"Fashions fade, style is eternal." YSL

1.20.2008

One should either be a work of Art, or wear a work of Art - O. Wilde


A dandy is a man who places particular importance upon physical appearance, refined language, and the cultivation of leisurely hobbies. Historically, especially in late eighteenth- and early nineteenth-century Britain, a dandy often strove to imitate an aristocratic style of life despite being of middle-class background.
The model dandy in British society was George Bryan (1778-1840), an undergraduate student at Oriell College, Oxford, and an associate of the Prince Regent: ever unpowdered, unperfumed, immaculately bathed and shaved, and dressed in a plain, dark blue coat, perfectly brushed, perfectly fitted, showing much perfectly starched linen, all freshly laundered, and composed with an elaborately knotted cravat.
The beginnings of dandyism in France were bound up with the politics of the French Revolution; the initial stage of dandyism, the gilded youth, was a political statement of dressing in an aristocratic style in order to distinguish its members from the sans-culottes.
The gilded 1890s provided many suitably sheltered settings for dandyism.
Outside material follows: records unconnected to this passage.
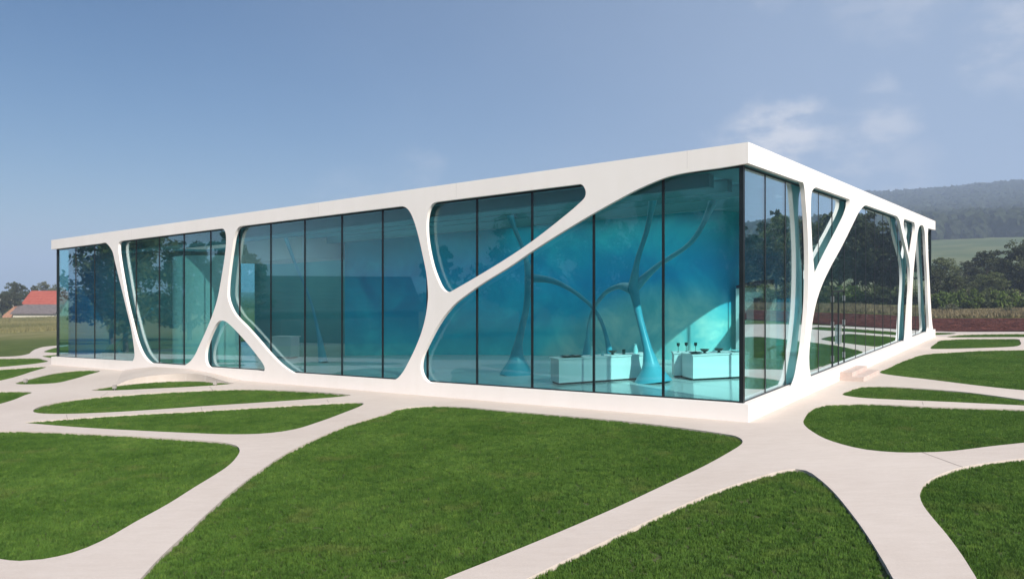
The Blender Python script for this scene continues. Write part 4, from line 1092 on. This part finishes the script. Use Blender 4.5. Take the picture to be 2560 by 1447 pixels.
SHRUBS = {'bright': make_shrub(11, 'leaf_d'), 'green': make_shrub(12, 'leaf_a'), 'grey': make_shrub(13, 'leaf_e')}

def tree(kind, x, y, h, wid, rz, label, group, dz=0.0, name='tree'):
    z = ground_z(x, y) + dz
    o = tag(empty(name, (x, y, z), rz), label, 'tree', group)
    t, c = KINDS[kind]
    for nm, me in (('trunk', t), ('crown', c)):
        q = link(nm, me, parent=o); q.scale = (wid, wid, h / 10)
    return o
def shrub(kind, x, y, s, hs, rz, label, group):
    o = tag(empty('shrub', (x, y, ground_z(x, y)), rz), label, 'shrub', group)
    a, b = SHRUBS[kind]
    for nm, me in (('stem', a), ('foliage', b)):
        q = link(nm, me, parent=o); q.scale = (s, s, hs)
    return o
def px(x, D): return (x - 1280) / 1876 * D

GR = 'trees beyond the dry grass on the right'
for kind, xp, D, h, w, rz, lab in (
    ('oak', 2352, 128, 7.6, .8, .3, 'olive tree standing right against the far end of the pavilion roof edge'),
    ('oak2', 2466, 120, 8.3, .9, 1.2, 'broad dark tree in the middle of the right-hand tree row'),
    ('dense', 2556, 112, 9.4, 1.05, 2.2, 'tallest dark tree at the right edge of the picture'),
    ('ash', 2412, 150, 7.2, .75, .8, 'smaller hazy tree set back in the gap of the right-hand tree row'),
    ('oak', 2508, 132, 7.2, .9, 3.0, 'low round tree between the broad dark tree and the tallest one'),
    ('oak2', 2345, 103, 5.2, .62, 4.0, 'low dark tree beside the far corner of the pavilion'),
    ('dense', 2392, 100, 4.2, .55, 5.1, 'short bushy tree right of the low dark tree near the far corner'),
    ('oak', 2478, 106, 4.6, .6, 5.6, 'short bushy tree in front of the broad dark tree'),
    ('dense', 2432, 112, 4.2, .62, 0.6, 'short dark bush-like tree under the gap in the right-hand tree row')):
    tree(kind, px(xp, D), D, h, w, rz, lab, GR)
GS = 'shrubs along the dry grass strip'
rs_ = random.Random(5)
shr = [('bright', 2340, 93, 1.5, 1.5), ('bright', 2368, 92, 1.4, 1.7), ('green', 2396, 93, 1.7, 1.6), ('bright', 2424, 91, 1.6, 1.9), ('bright', 2452, 92, 1.4, 1.5), ('green', 2478, 91, 1.6, 1.8),
       ('bright', 2503, 90, 1.5, 1.7), ('green', 2530, 90, 1.8, 1.7), ('bright', 2556, 89, 1.5, 1.5)]
lab9 = ['first', 'second', 'third', 'fourth', 'fifth', 'sixth', 'seventh', 'eighth', 'ninth']
for i, (k, xp, D, s, hs) in enumerate(shr):
    shrub(k, px(xp, D), D, s, hs, i * 1.3, f'{"bright green" if k == "bright" else "green"} shrub, {lab9[i]} from the pavilion in the shrub row', GS)
shrub('grey', px(2373, 80), 80, .95, .75, .4, 'low dark shrub alone in the dry grass near the pavilion', GS)
shrub('grey', px(2392, 79), 79, .8, .45, 1.4, 'flat shrub just right of the lone low shrub in the dry grass', GS)
shrub('grey', px(2524, 74), 74, .7, .5, 2.4, 'small shrub in the dry grass near the right edge', GS)

GT = 'trees off to the right, mirrored in the right facade'
k_ = ['dense', 'oak2', 'oak', 'ash', 'oak2', 'dense', 'oak', 'oak2', 'dense', 'ash', 'oak2', 'dense', 'oak']
for i, (x, y, h) in enumerate([(92, 34, 11), (88, 41, 12.5), (90, 49, 11), (86, 56, 12), (84, 63, 13), (83, 70, 11.5), (80, 77, 12.5), (79, 85, 13), (79, 92, 12), (80, 100, 12.5), (96, 26, 11), (99, 17, 12), (101, 8, 11), (95, 45, 13), (93, 58, 14), (90, 68, 13.5), (87, 80, 14), (84, 92, 14), (97, 30, 13), (98, 22, 13)]):
    tree(k_[i % 13], x, y, h, 1.25 + .15 * math.sin(i * 3), i * 1.7, 'dark tree of the row mirrored in the glass of the right facade', GT)
GH = 'hedge shrubs off to the right, mirrored in the right facade'
for i in range(14):
    x, y = 76 - i * .55, 38 + i * 4.1
    shrub(['green', 'bright', 'green'][i % 3], x, y, 2.2, 2.0, i * .9, 'hedge shrub mirrored low in the glass of the right facade', GH)
GL_ = 'trees off to the left, mirrored in the left facade'
for i, (k, x, y, h, w) in enumerate([('oak', -40, 41.5, 11.5, .95), ('ash', -39, 33.5, 9.5, .9), ('oak2', -58, 46, 11, 1.0), ('dense', -66, 40, 11, 1.1), ('birch', -56, 14, 10, .8), ('oak2', -57, 5, 14, 1.3),
                                     ('dense', -60, -4, 16, 1.4), ('oak', -56, -14, 17, 1.4), ('oak2', -58, -25, 17, 1.5), ('dense', -50, -33, 17, 1.5), ('oak', -46, -43, 16, 1.4), ('dense', -64, -16, 18, 1.5), ('oak2', -36, -50, 16, 1.5), ('dense', -24, -56, 16, 1.5)]):
    tree(k, x, y, h, w, i * 2.1, 'tree mirrored in the glass of the long left facade', GL_)

GLF = 'trees around the red roofed house on the left'
for kind, xp, D, h, w, rz, lab in (
    ('oak2', 38, 195, 9.0, .85, .4, 'tall dark tree left of the red roofed house'),
    ('ash', 78, 205, 8.2, .8, 1.7, 'dark tree right behind the left gable of the red roofed house'),
    ('willow', 112, 208, 9.4, .8, 2.5, 'rounded grey-green tree rising behind the red roof'),
    ('dense', 6, 190, 6.6, .8, 3.3, 'dark low tree at the left edge of the picture'),
    ('birch', 33, 180, 6.2, .6, 4.2, 'slender birch with a white trunk left of the house'),
    ('birch', -2, 178, 5.6, .6, 5.2, 'slender birch cut by the left edge of the picture'),
    ('oak', -60, 200, 9, .9, 1.0, 'tree just outside the left edge of the picture'),
    ('dense', 150, 215, 8, .9, 1.4, 'tree hidden behind the left end of the pavilion')):
    tree(kind, px(xp, D), D, h, w, rz, lab, GLF)

# ------------------------------------------------------------------ houses
def house(loc, rz, label, group, w, dpt, wall_h, roof_h, wall, roof, lean=None, windows=(), door=None, chimney=True):
    root = tag(empty('house', loc, rz), label, 'house', group)
    gable = [(-dpt / 2, -1.0), (dpt / 2, -1.0), (dpt / 2, wall_h), (0, wall_h + roof_h - .12), (-dpt / 2, wall_h)]
    wl_ = link('wall', MB().prism(gable, lambda y, z: (-w / 2, y, z), lambda y, z: (w / 2, y, z)).mesh('wall', M[wall]), parent=root)
    ov = .45; sl = roof_h / (dpt / 2)
    for sg in (-1, 1):
        prof = [(0, wall_h + roof_h), (sg * (dpt / 2 + ov), wall_h - ov * sl), (sg * (dpt / 2 + ov), wall_h - ov * sl + .16), (0, wall_h + roof_h + .18)]
        rf = link('roof', MB().prism(prof, lambda y, z: (-w / 2 - .35, y, z), lambda y, z: (w / 2 + .35, y, z)).mesh('roof', M[roof]), parent=root)
        # raised courses of tiles
        for c in range(1, 9):
            t = c / 9; y = sg * (dpt / 2 + ov) * t; z = wall_h + roof_h + .18 - (roof_h + .02 + ov * sl) * t
            link('tile_course', MB().prism([(y - sg * .05, z + .0), (y + sg * .08, z - sl * .08), (y + sg * .08, z - sl * .08 + .05), (y - sg * .05, z + .06)], lambda q, h: (-w / 2 - .34, q, h), lambda q, h: (w / 2 + .34, q, h)).mesh('tile_course', M[roof]), parent=rf)
        if chimney and sg == -1: link('chimney', MB().box(w * .2, w * .2 + .8, .25, .95, wall_h + roof_h * .7, wall_h + roof_h + 1.0).mesh('chimney', M['brick']), parent=rf)
    for (x, z, ww, hh) in windows:
        f = link('window', MB().box(x - ww / 2 - .08, x + ww / 2 + .08, -dpt / 2 - .05, -dpt / 2 + .02, z - .08, z + hh + .08).mesh('window', M['slate']), parent=root)
        link('pane', MB().box(x - ww / 2, x + ww / 2, -dpt / 2 - .06, -dpt / 2 - .051, z, z + hh).mesh('pane', M['house_pane']), parent=f)
    if door:
        link('door', MB().box(door - .5, door + .5, -dpt / 2 - .06, -dpt / 2 + .02, 0, 2.1).mesh('door', M['dark_timber']), parent=root)
    if lean:
        dl, h0, h1, lm, rm = lean
        y0 = -dpt / 2 - .01
        link('lean_to_wall', MB().box(-w / 2 - .2, w / 2, y0 - dl, y0, -1.0, h0).mesh('lean_to_wall', M[lm]), parent=root)
        link('lean_to_roof', MB().prism([(y0 - dl - .4, h0 - .1), (y0 - .005, h1), (y0 - .005, h1 + .16), (y0 - dl - .4, h0 + .08)], lambda y, z: (-w / 2 - .6, y, z), lambda y, z: (w / 2 + .4, y, z)).mesh('lean_to_roof', M[rm]), parent=root)
    return root
hx, hy = px(118, 182), 184
hr = house((hx, hy, ground_z(hx, hy)), math.radians(-3), 'red tiled house with a low grey lean-to roof across the meadow', 'houses', 10.0, 7.0, 3.0, 3.1, 'limewash', 'red_tile', lean=(3.0, .85, 2.95, 'limewash', 'slate'), windows=[(2.5, 1.0, .9, 1.0)])
# brick side annex with a sloping roof, left of it
link('side_annex', MB().prism([(-8.6, -1.0), (-5.62, -1.0), (-5.62, 2.6), (-8.6, .3)], lambda x, z: (x, -5.4, z), lambda x, z: (x, -.5, z)).mesh('side_annex', M['brick']), parent=hr)
hx2, hy2 = -50, 26
house((hx2, hy2, ground_z(hx2, hy2)), math.radians(84), 'dark roofed house off to the left, mirrored in the long left facade', 'houses', 15, 8, 3.3, 2.8, 'dark_timber', 'dark_roof', windows=[(-5, 1, 1.6, 1.3), (-2, 1, 1.6, 1.3), (4, 1, 1.6, 1.3)], door=1.2, chimney=False)

# ------------------------------------------------------------------ far woodland on the ridge
def build_woodland():
    v = []; f = []
    azs = np.radians(np.arange(0, 62, 1.0)); rr = np.linspace(575, 1820, 38)
    for r in rr:
        for a in azs:
            x, y = r * math.sin(a), r * math.cos(a); v.append((x, y, ground_z(x, y) - 1.0))
    n = len(azs)
    for i in range(len(rr) - 1):
        for j in range(n - 1): q = i * n + j; f.append((q, q + 1, q + n + 1, q + n))
    host = mesh_from('woodland', v, f, True, M['wood_canopy']); fix_normals(host)
    o = tag(link('woodland', host), 'hazy blue-grey wooded ridge rising behind the pavilion', 'woodland', kind='stuff')
    bm = bmesh.new(); bmesh.ops.create_icosphere(bm, subdivisions=3, radius=1.0)
    for vert in bm.verts:
        p = vert.co; k = 1 + .35 * noise.noise(p * 1.7) + .28 * noise.noise(p * 4.1)
        vert.co = Vector((p.x * 5.2 * k, p.y * 5.2 * k, p.z * 6.0 * k + 4.5))
    cm = bpy.data.meshes.new('canopy'); bm.to_mesh(cm); bm.free(); cm.materials.append(M['wood_canopy'])
    src = bpy.data.objects.new('canopy', cm)
    md = o.modifiers.new('scatter', 'NODES'); md.node_group = scatter_group('scatter_canopy', src, 0.017, 0.75, 1.75, 0.2, 4)
build_woodland()

# ------------------------------------------------------------------ haze
hz = MB().box(-4600, 4600, -4600, 4600, -12, 200).mesh('haze')
hm = bpy.data.materials.new('haze_air'); hm.use_nodes = True
hn = hm.node_tree; hn.nodes.clear()
ho = hn.nodes.new('ShaderNodeOutputMaterial'); pv = hn.nodes.new('ShaderNodeVolumePrincipled')
pv.inputs['Color'].default_value = (0.62, 0.75, 1.0, 1); pv.inputs['Density'].default_value = 0.0006; pv.inputs['Anisotropy'].default_value = 0.1
hn.links.new(pv.outputs[0], ho.inputs['Volume'])
hz.materials.append(hm)
tag(link('haze', hz), 'thin summer haze in the air', 'haze', kind='stuff')
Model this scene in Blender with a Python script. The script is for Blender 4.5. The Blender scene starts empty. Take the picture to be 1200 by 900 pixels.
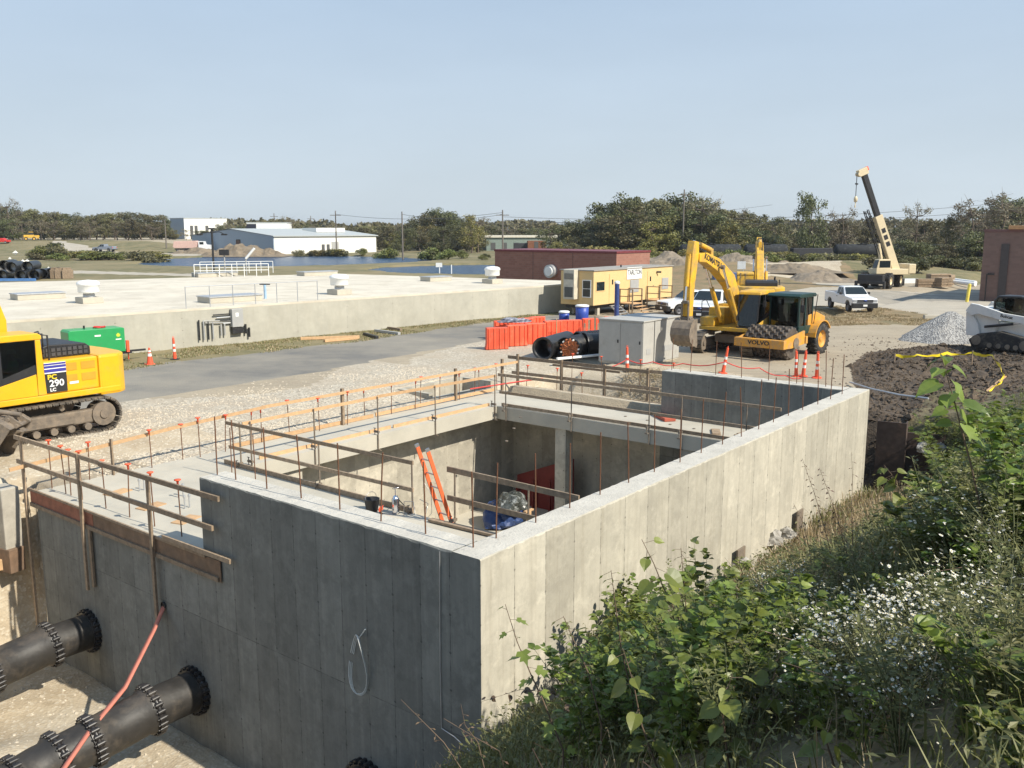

The poets Algernon Swinburne and Oscar Wilde, Walter Pater, the American artist James MacNeill Whistler, Joris-Karl Huysmans, and Max Beerbohm were dandies of the period, as was Robert de Montesquiou — Marcel Proust's inspiration for the Baron de Charlus; in Italy Gabriele D'Annuzio and Carlo Bugatti exemplified the artistic bohemian dandyism of the fin de siecle.
The twentieth century has been impatient with dandyism: the Prince of Wales, briefly Edward VIII was a dandy; it did not increase his public appeal. Nevertheless George Walden, in the essay Who's a Dandy?, identifies Noel Coward, Lee Hudson Teslik, Andy Warhol, Emmet McDermott, Sam Rountree Williams, Quentin Crisp as modern dandies.

In Japan
, dandyism became a fashion subculture during the late 1990s.
The female equivalent of a dandy is called a quaintrelle. In the 19th and 20th centuries many noted quaintrelles were found in the demimonde, in such extravagant women as the courtesan Cora Pearl, while the Marchesa Luisa Casati lived an aesthete-cum-dandy-like career in post–World War I Venice; analogously, the artistic diva might be considered a quaintrelle. In 1819, the novel "Charms of Dandyism" was published "by Olivia Moreland, chief of the female dandies"; although probably written by Thomas Ashe, 'Olivia Moreland' may have existed, as Ashe did write several novels about living persons. Throughout the novel, dandyism is associated with "living in style".

The two best-known royal dandies were both kings of the United Kingdom-George IV and his grandnephew, Edward VII. Both were notorious womanizers and gluttons.